======== Data supplied
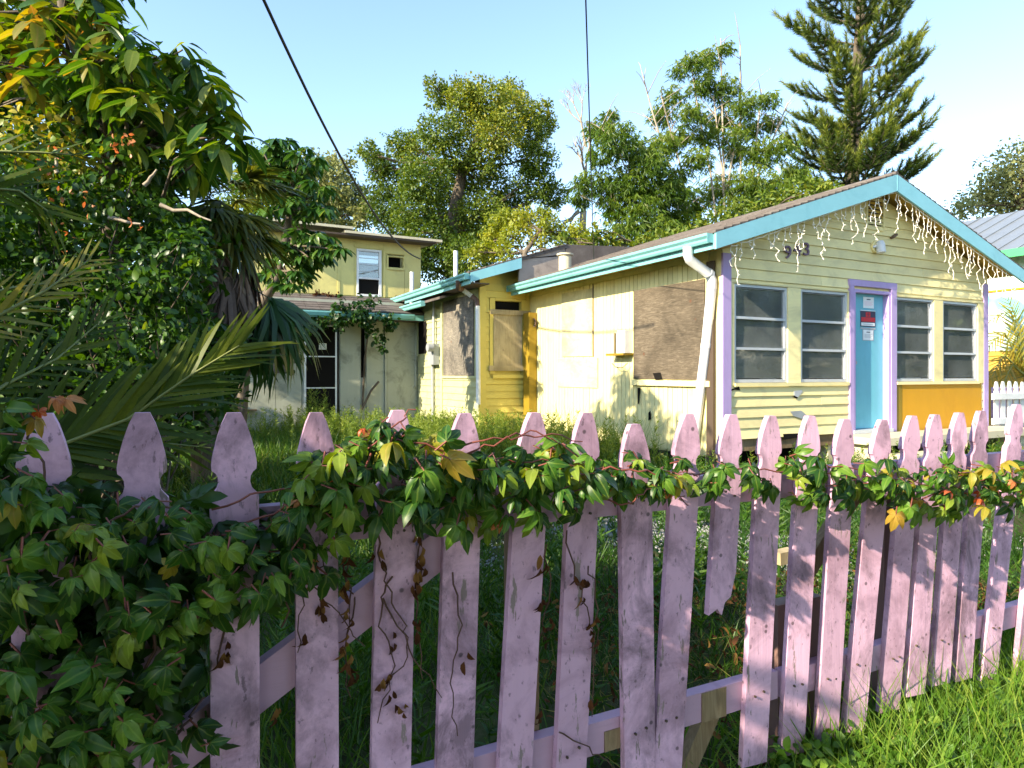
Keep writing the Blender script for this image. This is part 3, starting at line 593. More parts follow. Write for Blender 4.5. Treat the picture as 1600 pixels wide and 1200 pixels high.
# rear roof, its gutters and rake
RR = MB(); xe, xr = 4.7, 6.7; y0, y1 = 10.86, 15.2
RR.hexa([(xe, y0, rear_z(xe) - .06), (xr, y0, rear_z(xr) - .06), (xr, y1, rear_z(xr) - .06), (xe, y1, rear_z(xe) - .06), (xe, y0, rear_z(xe)), (xr, y0, rear_z(xr)), (xr, y1, rear_z(xr)), (xe, y1, rear_z(xe))])
RR.hexa([(xr, y0, rear_z(xr) - .5), (xr + 2.5, y0, rear_z(xr) - .1), (xr + 2.5, y1, rear_z(xr) - .1), (xr, y1, rear_z(xr) - .5), (xr, y0, rear_z(xr)), (xr + 2.5, y0, rear_z(xr) + .14), (xr + 2.5, y1, rear_z(xr) + .14), (xr, y1, rear_z(xr))])
RRo = RR.build('rear_roof', M['shingle'], H)
mb = MB(); mb.extrude([(5.70, y0 + .03, roofz(5.74) - .1), (RX, y0 + .03, roofz(RX) - .1), (RX, y0 + .03, rear_z(xr) + .12), (xr, y0 + .03, rear_z(xr) - .02), (5.70, y0 + .03, rear_z(5.70) - .02)], (0, .05, 0)); mb.build('roof_step', M['stepwall'], H)
for k in range(12):
    x0 = xe - .03 + (xr - xe)*k/12; x1 = xe - .03 + (xr - xe)*(k + 1.2)/12; mb = MB()
    for s in range(8): roof_strip(mb, x0, x1, y0 - .02 + (y1 - y0)*s/8, y0 - .02 + (y1 - y0)*(s + 1)/8 - .008, .008, .022 + U(0, .01), rear_z)
    mb.build('shingle_course', M['shingle'], RRo)
gutter(xe - .002, y0 + .02, yX(644) + .4, rear_z(xe) - .01, H); MB().box(xe + .0, xe + .02, y0 + .01, 14.6, rear_z(xe) - .2, rear_z(xe) - .065).build('fascia', M['teal'], H)
mb = MB(); xa, xb = xe, 5.72; mb.hexa([(xa, y0 - .03, rear_z(xa) - .17), (xb, y0 - .03, rear_z(xb) - .2), (xb, y0 - .002, rear_z(xb) - .2), (xa, y0 - .002, rear_z(xa) - .17), (xa, y0 - .03, rear_z(xa) - .005), (xb, y0 - .03, rear_z(xb) - .005), (xb, y0 - .002, rear_z(xb) - .005), (xa, y0 - .002, rear_z(xa) - .005)]); mb.build('bargeboard', M['blue'], H)
MB().box(xe + .02, BX - .03, y0, 14.6, rear_z(xe) - .19, rear_z(xe) - .17).build('soffit', M['darkbrown'], H)
# a second, lower gutter further back
zl = onX(688, 463, 4.72).z; gutter(4.72, yX(690) - .05, yX(650), zl, H); MB().hexa([(4.71, 12.4, zl - .05), (5.2, 12.4, zl + .1), (5.2, 14.8, zl + .1), (4.71, 14.8, zl - .05), (4.71, 12.4, zl), (5.2, 12.4, zl + .16), (5.2, 14.8, zl + .16), (4.71, 14.8, zl)]).build('lower_eave', M['shingle'], H)
# downpipe of the addition: brown elbows, white pipe
def pB(px, py, o=.09): return onX(px, py, BX - o)
mb = MB(); e0 = Vector((xe - .06, onX(716, 436, xe - .06).y, rear_z(xe) - .1)); L1 = [e0, e0 + Vector((0, 0, -.13)), pB(722, 452, .3)]; L2 = [pB(722, 452, .3), pB(737, 463, .14)]; L3 = [pB(737, 463, .14), pB(745, 470, .06), pB(746, 479, .06)]; L4 = [pB(746.5, 478, .06), pB(747.5, 632, .06)]
A_ = MB(); A_.tube(L1, .05, 10, 0); A_.tube(L2, .044, 10, 1); A_.tube(L3, .05, 10, 0); A_.tube(L4, .043, 10, 1); o = A_.build('downpipe', [M['brown'], M['white']], H); o['label'] = 'white downpipe with brown elbows'
# two thin vent pipes
for px, pb, pt in ((712, 428, 392), (643.5, 468, 425)):
    q0, q1 = onX(px, pb, 5.15 if px > 700 else 4.75), onX(px, pt, 5.15 if px > 700 else 4.75); MB().tube([q0 - Vector((0, 0, .15)), q1], .045, 10).build('vent_pipe', M['white'], H)

# ---- notices on the front door
DY = FY + .064
def notice(px0, px1, py0, py1, label, kind):
    a, b = onY(px0, py1, DY), onY(px1, py0, DY); T = thing('paper_notice' if kind < 2 else 'warning_sign', label, 'notice' if kind < 2 else 'sign', ((a.x + b.x)/2, DY, a.z))
    x0, x1, z0, z1 = a.x, b.x, a.z, b.z; w_, h_ = x1 - x0, z1 - z0; y = DY
    def r(nm, mt, u0, u1, v0, v1, lift): MB().box(x0 + u0*w_, x0 + u1*w_, y - lift, y - lift + .0012, z0 + v0*h_, z0 + v1*h_).build(nm, M[mt], T)
    if kind < 2:
        if kind == 1: r('border', 'inkgrey', -.06, 1.06, -.05, 1.04, .002)
        r('sheet', 'paper', 0, 1, 0, 1, .004)
        r('heading_print', 'ink', .32, .68, .74, .82, .0056)
        for k, v in enumerate((.55, .45, .35, .25)): r('print_line', 'pinkline' if kind == 0 else 'inkgrey', .12, .88 - .1*(k % 2), v, v + .035, .0056)
    else:
        r('sheet', 'ink', 0, 1, 0, 1, .004); r('red_band', 'red', .06, .97, .32, .60, .0056); r('red_square', 'red', .35, .66, .62, .93, .0056); r('white_band', 'paper', .05, .95, .06, .26, .0056)
        for k in range(2): r('square_print', 'ink', .49, .52, .66, .9, .0072) if k == 0 else r('square_print', 'ink', .4, .62, .77, .79, .0074)
        r('print_line', 'inkgrey', .15, .85, .14, .17, .0072); r('edge_strip', 'inkgrey', 0, 1, -.16, -.06, .004); r('edge_strip', 'paper', 0, 1, 1.01, 1.05, .004)
notice(1348.5, 1365, 465, 481, 'white paper notice, topmost of the sheets on the turquoise door', 0)
notice(1344, 1367.5, 487, 510, 'black and red warning sign between two papers on the turquoise door', 2)
notice(1348.5, 1364, 516, 531, 'white paper notice in a grey border, lowest on the turquoise door', 1)
# ---- things seen through the windows
a, b = onY(1399, 597, FY + .12), onY(1432, 566, FY + .12); mb = MB(); mb.hexa([(a.x, FY + .05, WB + .02), (b.x, FY + .06, WB + .02), (b.x, FY + .065, WB + .02), (a.x, FY + .055, WB + .02), (a.x, FY + .032, b.z), (b.x, FY + .04, b.z - .01), (b.x, FY + .045, b.z - .01), (a.x, FY + .037, b.z)])
tag(mb.build('white_board', M['paper']), 'white board leaning inside the window right of the turquoise door', 'board')
mb = MB(); n = 22; x0, x1 = wins[0][1] - .42, wins[0][1] - .12; pr = []
for i in range(n + 1): pr.append((x0 + (x1 - x0)*i/n, FY + .075 + .02*math.sin(i*1.5)))
vs = [(x + (.10 if z == 1 else 0), y, (WB + .02, WT - .4)[z]) for z in (0, 1) for x, y in pr]; mb.add(vs, [(i, i + 1, n + 2 + i, n + 1 + i) for i in range(n)], 0, True)
tag(mb.build('sheer_curtain', plain('grey sheer curtain', (.5, .52, .5), .9)), 'pale curtain hanging inside the window nearest the cottage corner', 'curtain')
mb = MB(); mb.box(wins[3][0], wins[3][1] - .2, FY + .3, FY + .5, WB - .1, WB + .05); tag(mb.build('storage_box', M['paper']), 'pale box lying inside the window farthest from the corner pipe', 'box')

# ---- icicle lights hanging from the bargeboards
IC = thing('icicle_lights', 'cream icicle string lights hanging along the blue gable edge', 'string lights', (RX, RY, roofz(RX) - .24))
def strand(px, py0, ln):
    top = onY(px, py0, RY + .02); mb = MB(); n = max(3, int(ln/7)); pts = [top + Vector((0, 0, .03))]
    z = top.z; L = ln/FPX*(top.x*F3.x + top.y*F3.y)
    for i in range(1, n + 1): pts.append(Vector((top.x + U(-.05, .05)*(1 if i > 1 else .3), RY + .02 + U(-.015, .02), top.z - L*i/n)))
    mb.tube(pts, .0042, 5)
    for p in pts[1:]:
        d = Vector((U(-1, 1), U(-.6, .2), U(-.9, .2))).normalized(); mb.tube([p, p + d*.016, p + d*.036], [.005, .0075, .003], 5)
    mb.build('light_strand', M['lights'], IC)
def edge(px):
    if px < 1412: x_ = onY(px, 400, RY + .02).x; return HY - (roofz(x_) - .24 - CZ)/(F3.x*x_ + F3.y*(RY + .02))*FPX
    x_ = onY(px, 400, RY + .02).x; return HY - (roofz(x_) - .24 - CZ)/(F3.x*x_ + F3.y*(RY + .02))*FPX
for px, ln in [(1143, 30), (1151, 62), (1159, 24), (1172, 12), (1178, 30), (1201, 22), (1212, 44), (1219, 14), (1227, 34), (1235, 18), (1246, 74), (1248, 40), (1256, 36), (1270, 12), (1280, 34), (1286, 66), (1294, 40), (1306, 10), (1315, 32), (1322, 16), (1331, 36), (1336, 60), (1345, 24), (1352, 56), (1360, 34), (1369, 66), (1374, 40), (1383, 20), (1389, 26)]: strand(px, edge(px), ln)
for px, ln in [(1402, 60), (1404, 30), (1416, 28), (1425, 40), (1431, 52), (1436, 46), (1443, 60), (1450, 30), (1456, 44), (1461, 48), (1473, 28), (1477, 52), (1484, 60), (1490, 66), (1497, 36), (1504, 40), (1511, 52), (1516, 44), (1522, 30), (1530, 52), (1537, 60), (1545, 40), (1552, 36), (1558, 44), (1566, 30), (1572, 34), (1580, 20), (1586, 14)]: strand(px, edge(px), ln)
mb = MB(); pp = [onY(px, edge(px), RY + .02) + Vector((0, 0, U(-.012, .012))) for px in range(1143, 1590, 8)]; mb.tube(pp, .006, 5); mb.build('light_wire', M['lights'], IC)

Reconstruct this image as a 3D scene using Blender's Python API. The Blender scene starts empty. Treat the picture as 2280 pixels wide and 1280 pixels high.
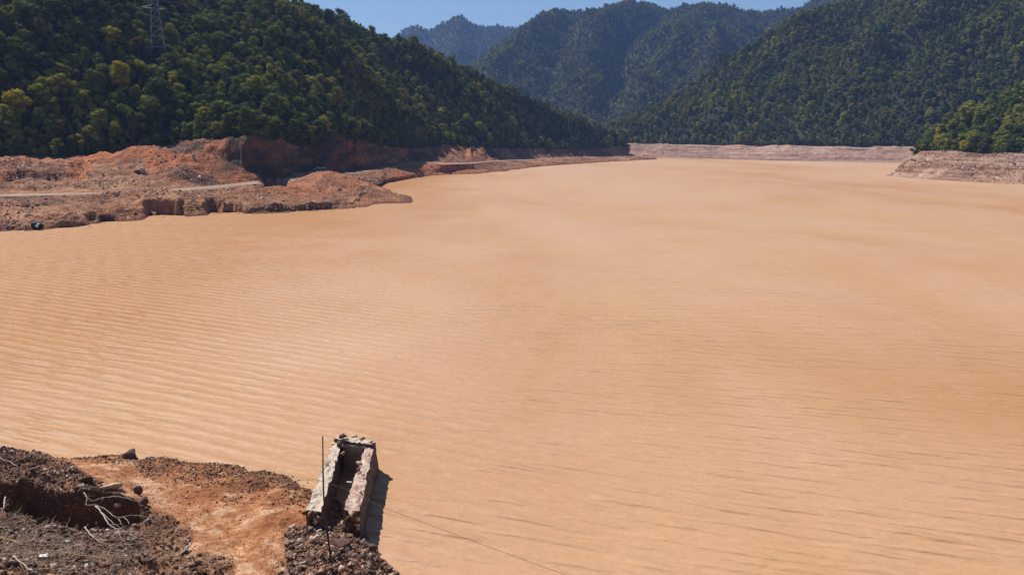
================
Given problem: Show every line from the entries above in which the word "Blender" appears.

The reply:
Keep writing the Blender script for this image. This is part 3, starting at line 593. More parts follow. Write for Blender 4.5. Treat the picture as 1600 pixels wide and 1200 pixels high.
Reconstruct this image as a 3D scene using Blender's Python API. The Blender scene starts empty. Treat the picture as 2280 pixels wide and 1280 pixels high.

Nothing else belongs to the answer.